Managed accounts funds reached a new high of $71.383 billion (AUD) at 30 June 2019 after an increase of $9.263 billion in the six months leading up to mid-year, according to figures released by actuary Milliman and the Institute of Managed Accounts Professionals (IMAP).

The net funds inflow for the period 30 December 2018 to June 30 2019 was $4.43 billion, with the remaining $4.833 attributable to market value increases. The $4.43 billion inflow represents a 7 per cent increase of total funds under management, which is roughly double the increase for the previous six-month period.

According to IMAP chair, Toby Potter, the steady inflow of funds suggest investors are working closely with their advisers and have faith in managed account solutions.

“We’d expect the growth that we’ve seen over the last six months to continue as advisers recognise the benefits for themselves and their clients of systematic portfolio management,” Potter says.

Of the $71.383 billion invested in managed accounts, $29.24 billion is within managed discretionary accounts (MDAs) and $25.56 billion is within separately managed accounts (SMAs). $16.58 billion is invested in other services, according to the data.

The SMA market is surging; $4.41 billion of the $9.263 billion increase in the period is attributable to SMAs, while only $2.72 billion is linked to MDAs.

“Although the MDA category remains the largest and is growing, platform-based SMAs are growing at a faster rate and closing in on the MDA total,” Potter notes.

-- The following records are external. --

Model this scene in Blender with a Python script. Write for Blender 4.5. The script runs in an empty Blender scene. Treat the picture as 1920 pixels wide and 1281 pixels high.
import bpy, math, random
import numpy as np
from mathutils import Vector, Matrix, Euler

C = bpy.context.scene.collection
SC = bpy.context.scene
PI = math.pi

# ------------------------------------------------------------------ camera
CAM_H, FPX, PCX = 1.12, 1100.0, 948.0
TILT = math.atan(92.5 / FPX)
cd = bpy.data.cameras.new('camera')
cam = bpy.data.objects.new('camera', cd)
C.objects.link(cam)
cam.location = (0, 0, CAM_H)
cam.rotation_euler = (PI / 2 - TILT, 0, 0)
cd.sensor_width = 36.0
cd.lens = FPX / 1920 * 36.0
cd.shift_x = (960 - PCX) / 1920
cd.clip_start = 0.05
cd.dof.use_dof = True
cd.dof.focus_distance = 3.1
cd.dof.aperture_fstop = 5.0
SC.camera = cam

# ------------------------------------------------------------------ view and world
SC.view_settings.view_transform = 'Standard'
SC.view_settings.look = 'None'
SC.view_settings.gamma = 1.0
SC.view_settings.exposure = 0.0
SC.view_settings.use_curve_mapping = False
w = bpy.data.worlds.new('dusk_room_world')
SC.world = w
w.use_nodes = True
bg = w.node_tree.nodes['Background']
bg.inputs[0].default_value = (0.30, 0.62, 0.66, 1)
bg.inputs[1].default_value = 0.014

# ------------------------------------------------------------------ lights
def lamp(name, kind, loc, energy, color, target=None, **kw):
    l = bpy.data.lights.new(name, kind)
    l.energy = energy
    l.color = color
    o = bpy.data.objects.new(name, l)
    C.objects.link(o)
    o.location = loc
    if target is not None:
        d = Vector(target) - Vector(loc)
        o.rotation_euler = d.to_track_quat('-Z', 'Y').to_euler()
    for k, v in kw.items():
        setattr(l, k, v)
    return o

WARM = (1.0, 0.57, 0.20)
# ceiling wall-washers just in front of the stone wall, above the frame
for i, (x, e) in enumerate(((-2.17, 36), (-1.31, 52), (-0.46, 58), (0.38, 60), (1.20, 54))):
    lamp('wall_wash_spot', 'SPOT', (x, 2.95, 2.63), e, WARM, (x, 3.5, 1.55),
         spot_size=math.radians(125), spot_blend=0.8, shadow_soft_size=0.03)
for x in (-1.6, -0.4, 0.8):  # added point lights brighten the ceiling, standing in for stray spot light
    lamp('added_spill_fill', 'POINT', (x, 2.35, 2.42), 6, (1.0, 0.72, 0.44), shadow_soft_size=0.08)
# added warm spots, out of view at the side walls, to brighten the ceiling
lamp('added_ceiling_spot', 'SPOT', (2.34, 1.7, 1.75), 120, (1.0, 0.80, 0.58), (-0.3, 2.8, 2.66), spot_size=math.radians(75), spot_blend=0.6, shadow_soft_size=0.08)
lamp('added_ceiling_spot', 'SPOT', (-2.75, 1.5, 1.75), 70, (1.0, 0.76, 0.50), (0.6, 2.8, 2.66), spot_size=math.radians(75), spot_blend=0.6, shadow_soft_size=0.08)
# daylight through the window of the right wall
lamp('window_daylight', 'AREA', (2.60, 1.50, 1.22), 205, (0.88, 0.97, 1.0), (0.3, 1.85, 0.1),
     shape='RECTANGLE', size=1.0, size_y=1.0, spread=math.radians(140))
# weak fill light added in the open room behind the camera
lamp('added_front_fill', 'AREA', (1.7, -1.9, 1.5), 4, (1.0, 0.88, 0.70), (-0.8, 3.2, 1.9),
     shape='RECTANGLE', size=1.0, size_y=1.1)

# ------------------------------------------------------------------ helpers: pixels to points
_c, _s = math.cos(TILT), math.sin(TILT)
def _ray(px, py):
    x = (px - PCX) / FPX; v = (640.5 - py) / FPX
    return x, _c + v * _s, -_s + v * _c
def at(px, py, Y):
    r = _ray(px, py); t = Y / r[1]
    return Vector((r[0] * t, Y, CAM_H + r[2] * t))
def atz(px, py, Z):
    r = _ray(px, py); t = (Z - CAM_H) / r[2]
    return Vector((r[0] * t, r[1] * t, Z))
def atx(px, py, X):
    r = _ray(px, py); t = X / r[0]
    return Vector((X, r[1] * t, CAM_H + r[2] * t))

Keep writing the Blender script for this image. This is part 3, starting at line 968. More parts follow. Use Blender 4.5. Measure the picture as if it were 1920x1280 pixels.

Forty-three companies participated in the managed accounts FUM census, including “very large major platforms, banks, and MDA Providers as well as individual licensees who largely operate their service internally,” according to Potter. Among the participating entities were AMP, BT Panorama, Colonial First State, IOOF, Macquarie, NAB, Netwealth and Praemium.

“This census provides a good, representative picture of the Managed Account market,” Potter says.